Milk man on his way to deliver milk in the large steel canisters

school boys walking home from school

red, hard stone used for Jodhpur



This is a traditional hut used in rural areas. It is made out of all natural materials

We kept passing this truck on the road and each time they would wave and smile. I love the variety of expressions that this picture captures.

Mile markers along the road


We stopped for a lunch break.

Traffic jam

Tuesday, August 17, 2010

Clocktower and market in Jodhpur




One visit to the Clocktower and market was enough for me. Usually I thrive on the bustle and energy of a market, but this one seemed to exceed my tolerance level for commotion. I think it was either the millions of flies or cows that kept getting in my way that pushed it over the edge. Either way, it was a good experience to see one time. In the market, you can find any product that you can imagine from plastic containers to bangles to fresh fruits and vegetables. The road is occupied by vendors, people, cars, motorcycles, scooter, cows, and of course millions of flies. Even though this market is frequented by most tourists who come to Jodhpur, I was once again the main local attraction. As we were weaving among the crowds, one man jumped in front of me with a big grin and shouted "Hello cutie!". Abhijeet and his mom got a good laugh and enjoy imitating the stares that people make as I pass through the crowd. Let's just say that these are far from subtle stares. After all of the hustle and bustle, we did treat ourselves to another round of savory nibbles (mirchibada, samosa, and kachori) at the end of the trip.

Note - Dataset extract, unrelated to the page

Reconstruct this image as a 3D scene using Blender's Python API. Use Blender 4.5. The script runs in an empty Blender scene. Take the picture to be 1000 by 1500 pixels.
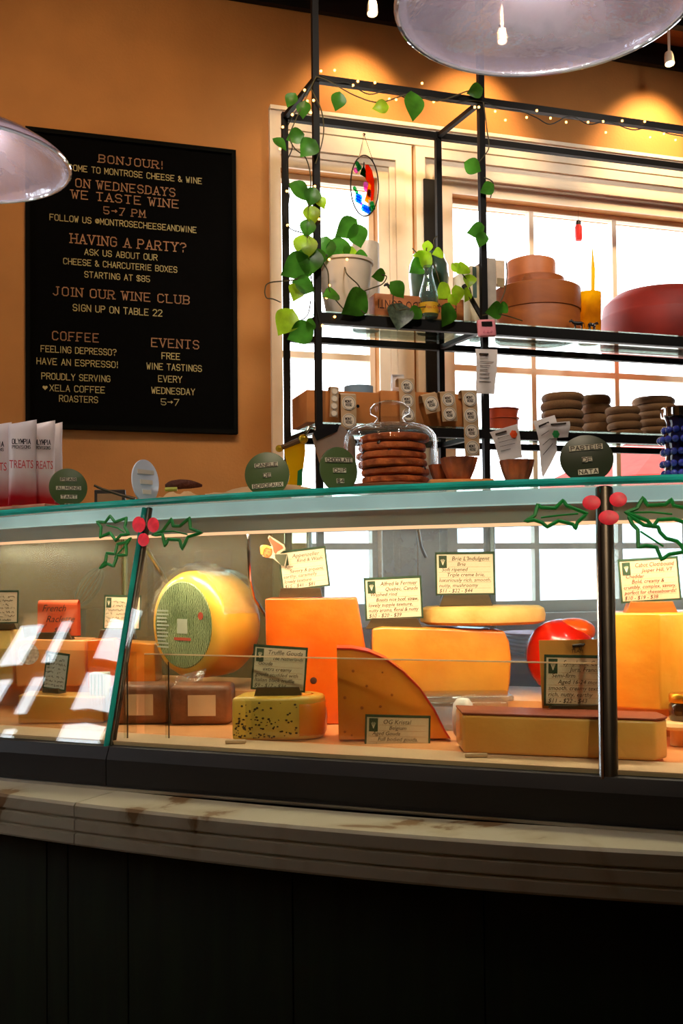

Shopping in Jodhpur with an expert

We decided to check out another local textile store on our way home from Jaswant Thada. By the end of the visit, I had determined that I would not go shopping without Abhijeet's mom ever again. She is an expert not only in her eye for quality, but also in her knowledge of the best prices. As soon as we walked in the store, we were encouraged to have a seat. We should have known by now what this would lead to. As soon as you sit down, you are a captive audience and the store workers will begin to place item after item in front of you to try to tempt you to buy. They are not pushy with their words, but by the time you have 25 things sitting in front of you, you feel obligated to buy at least one to reward them for all of the hard work and time spent on you. We started the shopping by looking at fabrics for a salwar kameez suit which is like a large tunic and baggie pants. We then moved on to scarves and ended the showcase with some basic shirts. I must have looked at about 50 different items before finally buying just one shirt. I felt a little bad about that, but was also encouraged by Abhijeet's mom who shared her thought that the color would fade from the scarf and that I could have a salwar kameez made cheaper in the market. Abhijeet tried to occupy his time by taking pictures and unfortunately got the role of translating my refusal of so many items to the poor clerk who had hoped to make a big tourist sale.


 
 We started the shopping with one item.

 Abhijeet's mom inspects the quality.

 We have reached around item # 25 or so with the shawls.

Jaswant Thada

We visited Jaswant Thada which is the memorial built for members of the royal Jodhpur family when they die. The site was made of amazing white marble and also provided yet again some lovely views of the "blue city" of old Jodhpur.



 We passed by a security guard who was curious who I was and if I was with Abhijeet. Abhijeet gave a vague answer about showing me around the city and stated that he was from Jodhpur but living in the US. He still did not believe him, so Abhijeet took out his Virginia driver's license and showed it to him. He gave it a once over quick look and then nodded his head. We soon realized that he could not read the driver's license because it was written in English so he just went with our story. Abhijeet then realized by looking at the man's badge that he had the same family name as his mother so she quickly also joined the conversation and began to find common acquaintances. We were all quick friends and parted ways with a genuine namaste.


The sign behind the man says "Please take off your shoes here." Everyone must remove shoes before going into the holy site. This man spends his day guarding shoes.